Acts of Care: A Manifesto

My hands are in their pockets as I use my tools. 

My hands flow, picking up their lines of movement before dipping wildly off course, externalising parts of myself, before we join together again, smooth and in step. A chronocyclegraph animated to a daily dance; I become bolder each day as my invisible partners and I hold each other. 

The hands working behind me are ever present. My hands are non compliant shadows, slowly gaining ground into permanence.

Part of this connection between us is that the materials are so elemental, so ancient, that the ties are unmistakable. Human—material—human like a silk thread; highly prized to those of us close enough to see the glistening in the sunlight. 

I am a custodian of the skills of many generations, so are you. 

I hold the knowledge that has been hard won; the firm and respectful movement of metals into tools and forms, but the importance isn’t in the past. The importance is in the capabilities for the future.  Acts of care and repair, weaving ourselves into the world. 

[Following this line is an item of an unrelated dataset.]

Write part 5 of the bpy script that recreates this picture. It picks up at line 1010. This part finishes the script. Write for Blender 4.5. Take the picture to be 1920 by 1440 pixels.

Looking after the public and the private in equal measure, as they are equally us. 

The tools I use are a muddle of mine and theirs. Mine, bought or handmade by me to enact some specific function that no-one else has seen fit to make a tool for, or that no-one else has seen. 

Theirs, a love letter to the people I have met. An assortment of gifts, hand-me-downs and finds that leave me entranced, turning and peeking into all corners for clues about their lives.  Ceremoniously they are brought together into the actions of the workshop.  

Common objects, interpreted and adapted as a language rolling and changing, passing between us. 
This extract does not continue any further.